第3章までは、気持ち悪い、というのが主な感想だったけど、第4章にいたって、怖くなってきました。
以下、第4章前半の小見出し。
この筆者の本を読むのは初めてなので、これは筆者恒例のネタであり、むしろマジレスするな、みたいな感じだっらた御免なさい。むしろそうであってほしい。

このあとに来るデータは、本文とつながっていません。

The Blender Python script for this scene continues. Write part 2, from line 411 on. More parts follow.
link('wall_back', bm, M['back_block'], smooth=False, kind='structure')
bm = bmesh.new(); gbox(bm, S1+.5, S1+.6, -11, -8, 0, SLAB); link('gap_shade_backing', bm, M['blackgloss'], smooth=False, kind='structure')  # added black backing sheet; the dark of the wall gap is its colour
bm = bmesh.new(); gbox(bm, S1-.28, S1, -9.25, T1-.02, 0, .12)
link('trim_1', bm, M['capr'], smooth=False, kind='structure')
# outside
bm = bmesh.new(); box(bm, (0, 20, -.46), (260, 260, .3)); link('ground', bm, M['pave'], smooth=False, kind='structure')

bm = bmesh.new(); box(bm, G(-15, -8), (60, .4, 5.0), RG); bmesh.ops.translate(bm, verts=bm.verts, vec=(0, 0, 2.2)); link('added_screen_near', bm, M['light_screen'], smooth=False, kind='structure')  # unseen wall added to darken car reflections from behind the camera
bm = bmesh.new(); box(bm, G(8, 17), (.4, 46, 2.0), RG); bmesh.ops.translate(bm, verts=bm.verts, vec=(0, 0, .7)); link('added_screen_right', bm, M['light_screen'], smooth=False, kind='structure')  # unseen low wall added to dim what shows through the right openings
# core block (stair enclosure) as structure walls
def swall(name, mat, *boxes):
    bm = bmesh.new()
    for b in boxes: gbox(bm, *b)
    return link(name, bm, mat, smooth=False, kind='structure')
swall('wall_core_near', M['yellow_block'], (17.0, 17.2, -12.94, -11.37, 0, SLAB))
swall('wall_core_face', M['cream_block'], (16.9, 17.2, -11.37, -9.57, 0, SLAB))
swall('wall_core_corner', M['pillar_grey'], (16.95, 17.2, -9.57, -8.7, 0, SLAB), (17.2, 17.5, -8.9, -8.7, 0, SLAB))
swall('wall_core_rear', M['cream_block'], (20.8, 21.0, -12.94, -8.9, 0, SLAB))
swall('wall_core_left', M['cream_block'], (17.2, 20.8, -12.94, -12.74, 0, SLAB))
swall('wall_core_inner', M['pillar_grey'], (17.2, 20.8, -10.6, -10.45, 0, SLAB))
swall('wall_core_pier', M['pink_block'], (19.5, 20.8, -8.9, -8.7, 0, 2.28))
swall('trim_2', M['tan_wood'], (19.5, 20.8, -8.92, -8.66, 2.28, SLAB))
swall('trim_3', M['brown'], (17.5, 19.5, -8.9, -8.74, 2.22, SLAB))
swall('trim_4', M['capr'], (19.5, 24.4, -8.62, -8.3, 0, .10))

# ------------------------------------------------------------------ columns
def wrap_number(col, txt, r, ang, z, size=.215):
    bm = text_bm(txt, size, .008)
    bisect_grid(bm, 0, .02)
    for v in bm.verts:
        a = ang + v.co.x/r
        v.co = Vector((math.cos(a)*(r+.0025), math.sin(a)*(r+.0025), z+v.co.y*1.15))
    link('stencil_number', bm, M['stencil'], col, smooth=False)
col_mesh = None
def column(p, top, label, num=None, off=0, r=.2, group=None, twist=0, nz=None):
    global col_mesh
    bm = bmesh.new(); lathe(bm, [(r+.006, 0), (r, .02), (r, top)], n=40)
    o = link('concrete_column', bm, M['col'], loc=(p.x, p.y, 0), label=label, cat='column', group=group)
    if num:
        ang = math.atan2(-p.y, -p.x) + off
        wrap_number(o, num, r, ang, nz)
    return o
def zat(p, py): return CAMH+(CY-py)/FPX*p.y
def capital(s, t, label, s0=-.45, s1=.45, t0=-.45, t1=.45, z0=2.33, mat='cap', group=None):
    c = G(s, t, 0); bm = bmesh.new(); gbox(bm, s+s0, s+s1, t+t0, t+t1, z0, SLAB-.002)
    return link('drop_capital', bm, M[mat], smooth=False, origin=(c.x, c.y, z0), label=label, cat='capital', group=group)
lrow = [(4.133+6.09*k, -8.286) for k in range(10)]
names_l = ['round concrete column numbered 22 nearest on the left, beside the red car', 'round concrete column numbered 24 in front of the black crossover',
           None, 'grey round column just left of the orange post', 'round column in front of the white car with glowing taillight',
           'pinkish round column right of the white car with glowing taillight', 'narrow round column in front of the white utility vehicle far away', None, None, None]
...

シャアと小沢、二人の「壊し屋」/恵まれたプリンス達/55年体制がいけないのだよ/「ララァも喜ぶ」から政治改革/黒い三牛歩(?)に“壊し屋”が動く/小沢とシャアの敗北/「人類は宇宙で自立すべき」というマニフェスト/小沢とシャアの危険な純粋さ/小選挙区制とニュータイプ/僕が一番小選挙区をうまく使えるんだ……/逆襲のオザワ
後半は、「もう一人のシャア」扱いの、富野監督の半生に触れます。確か、シャアは富野監督の代弁者的部分がある、という点に関しては本人も否定していなかったような記憶もありますが(池田秀一が言っていただけかもしれない)、“もう一人”扱いするなら、順番が逆じゃないか、という気はします。そして“もう一人”という表現を使ったものの、富野と小沢一郎を絡めるような展開は全くなく、監督の話に終始しておきながら、唐突に最後でいきなり、お得意の論法で二人をなぞらえます。
(本の締めの方なので、引用はしません)
徹底している、という意味では凄い。
読み物としては、『ガンダム論』やりたいのか『日本論』やりたいのかよくわからないまま、結局どちらにもなっておらず、知的興奮の全くない、残念な1冊でした。